Kordiv Hukum, Humas dan Data Informasi Bawaslu Majalengka Idah Wahidah berharap, Majalengka bisa menyiapkan generasi perempuan yang lebih siap secara kualitas dan kuantitas.

"Tidak terpenuhinya angka ideal 30 persen atas keterwakilan perempuan sebagai pengawas pemilu di tingkat kecamatan, tentu ini menjadi PR kita bersama dalam menyiapkan resource perempuan di masa mendatang yang lebih siap dan matang," kata dia.

Disinggung apakah kurangnya kuota 30 persen itu karena perempuan di Majalengka kualitas dan kuantitasnya di bawah standar, Idah menjelaskan hal tersebut tidak dapat dibenarkan.

"Tidak juga sih, sebenarnya karena kalau berbicara kapasitas dan kualitas saya selalu meyakini orang baru ataupun orang lama yang sudah berkiprah di kepemiluan itu saya punya keyakinan satu, bahwa setiap orang punya kelebihan dan kekurangan," ujar Idah.

"Jadi dengan sedikitnya kuota perempuan yang terakomodir bukan berarti tidak memiliki kapasitas dan kapabilitas," tegas dia menambahkan.

Meski demikian, kata Idah, pihaknya telah berupaya menjaring keterwakilan perempuan sejak proses perekrutan calon anggota panwascam. Salah satu upayanya dengan cara memperpanjang proses perekrutan untuk memenuhi keterwakilan perempuan.

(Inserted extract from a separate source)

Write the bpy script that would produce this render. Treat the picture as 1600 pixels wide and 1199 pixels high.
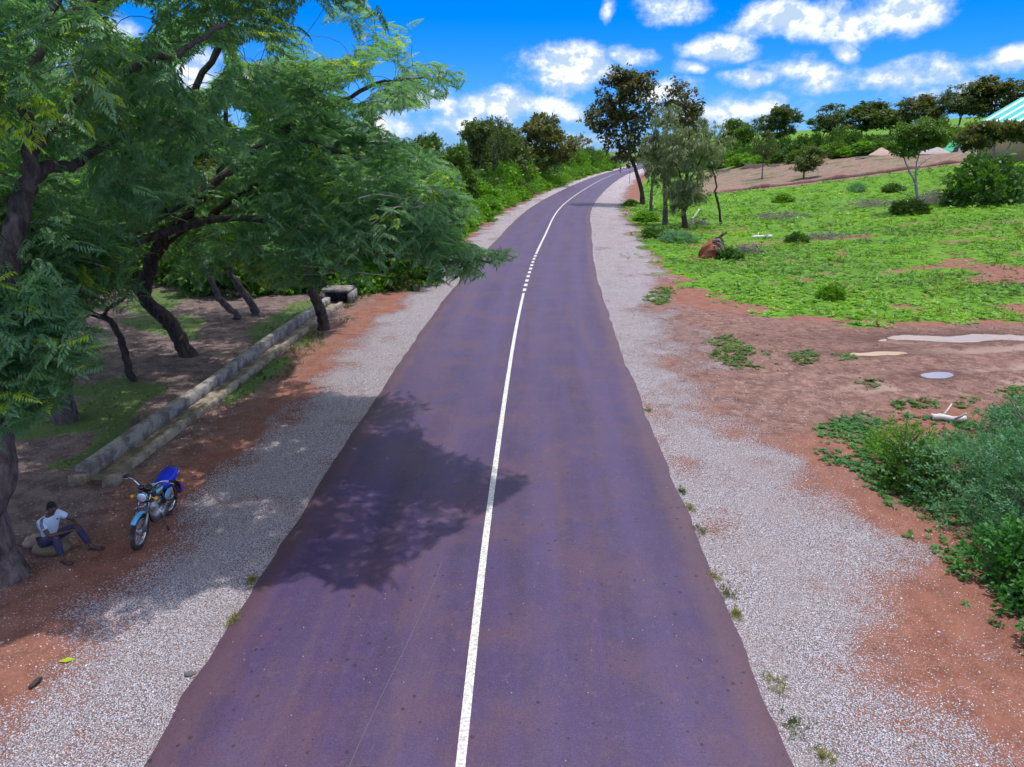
import bpy, math, random
import numpy as np
from mathutils import Vector, Matrix, Euler

R = math.radians
rng = np.random.default_rng(7)
random.seed(7)
scene = bpy.context.scene
COL = scene.collection
for o in list(bpy.data.objects):
    bpy.data.objects.remove(o)

# ------------------------------------------------------------------ camera
F, CH, YH = 1109.0, 6.6, 235.0                # focal length in photo pixels, camera height, horizon row
TH = math.atan((599.5 - YH) / F)
cam = bpy.data.cameras.new("camera")
cam.sensor_width = 36.0
cam.lens = 36.0 * F / 1600.0
cam.clip_start, cam.clip_end = 0.1, 9000.0
camo = bpy.data.objects.new("camera", cam)
COL.objects.link(camo)
camo.location = (0, 0, CH)
camo.rotation_euler = (math.pi / 2 - TH, 0, 0)
scene.camera = camo

# ------------------------------------------------------------------ sun, exposure
SUN = np.array([0.17, 0.11, 1.0]); SUN /= np.linalg.norm(SUN)
sl = bpy.data.lights.new("sun", 'SUN')
sl.energy, sl.angle, sl.color = 2.1, R(0.55), (1.0, 0.955, 0.87)
so = bpy.data.objects.new("sun", sl)
COL.objects.link(so)
so.rotation_euler = Vector(SUN).to_track_quat('Z', 'Y').to_euler()
vs = scene.view_settings
vs.view_transform, vs.look, vs.gamma, vs.exposure = 'Standard', 'None', 1.0, 0.95
vs.use_curve_mapping = False
scene.cycles.max_bounces = 8
scene.cycles.diffuse_bounces = 5
scene.cycles.transmission_bounces = 4
scene.cycles.use_denoising = True
scene.cycles.adaptive_threshold = 0.03
scene.render.filter_size = 1.15


# ------------------------------------------------------------------ node helper
class NT:
    def __init__(s, tree):
        s.t = tree
        tree.nodes.clear()

    def n(s, typ, ins=None, **props):
        nd = s.t.nodes.new(typ)
        for k, v in props.items():
            setattr(nd, k, v)
        for k, v in (ins or {}).items():
            s.put(nd.inputs[k], v)
        return nd

    def put(s, sock, v):
        if isinstance(v, bpy.types.NodeSocket):
            s.t.links.new(v, sock)
        else:
            if sock.type == 'RGBA' and len(v) == 3:
                v = (*v, 1.0)
            sock.default_value = v

    def math(s, op, a, b=0.0, c=0.0, clamp=False):
        nd = s.n('ShaderNodeMath', {0: a, 1: b, 2: c}, operation=op)
        nd.use_clamp = clamp
        return nd.outputs[0]

    def ss(s, x, lo, hi):                       # smoothstep
        return s.n('ShaderNodeMapRange', {0: x, 1: lo, 2: hi, 3: 0.0, 4: 1.0}, interpolation_type='SMOOTHSTEP').outputs[0]

    def mix(s, f, a, b, blend='MIX'):
        nd = s.n('ShaderNodeMix', data_type='RGBA', blend_type=blend)
        s.put(nd.inputs[0], f); s.put(nd.inputs[6], a); s.put(nd.inputs[7], b)
        return nd.outputs[2]

    def noise(s, vec, scale, detail=4.0, rough=0.55, dist=0.0):
        return s.n('ShaderNodeTexNoise', {'Vector': vec, 'Scale': scale, 'Detail': detail, 'Roughness': rough, 'Distortion': dist}).outputs[0]

    def attr(s, name):
        return s.n('ShaderNodeAttribute', attribute_name=name).outputs['Fac']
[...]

"Berdasarkan data statistik proses rekrutmen Panwascam tahun 2022 dimulai saat tahapan pendaftaran, pendaftar perempuan ada sebanyak 271 orang atau 31 persen dari jumlah pendaftar sebanyak 698 orang. Sedangkan pada tahapan seleksi administrasi jumlah perempuan berkurang menjadi 172 orang atau 28 persen dari total jumlah yang dinyatakan lolos seleksi administrasi," jelas Idah.

Adapun terkait jumlah pendaftar perempuan menyusut signifikan saat diumumkan, jelas dia, kelulusan CAT dan tahapan wawancara jadi alasannya. Melalui proses itu para peserta yang dianggap kurang memenuhi standar dinyatakan tidak lolos.

"Hasil kelulusan dan berhak mengikuti tahapan wawancara yaitu tersisa sebanyak 25 orang atau 16 persen dari jumlah pendaftar yang lolos tes CAT. Hingga sampai diputuskan melalui keputusan pleno yang bersifat kolektif kolegial untuk anggota terpilih Panwascam, jumlah keterwakilan perempuan menjadi sebanyak 10 orang atau 13 persen dari jumlah total anggota panwascam," papar Idah.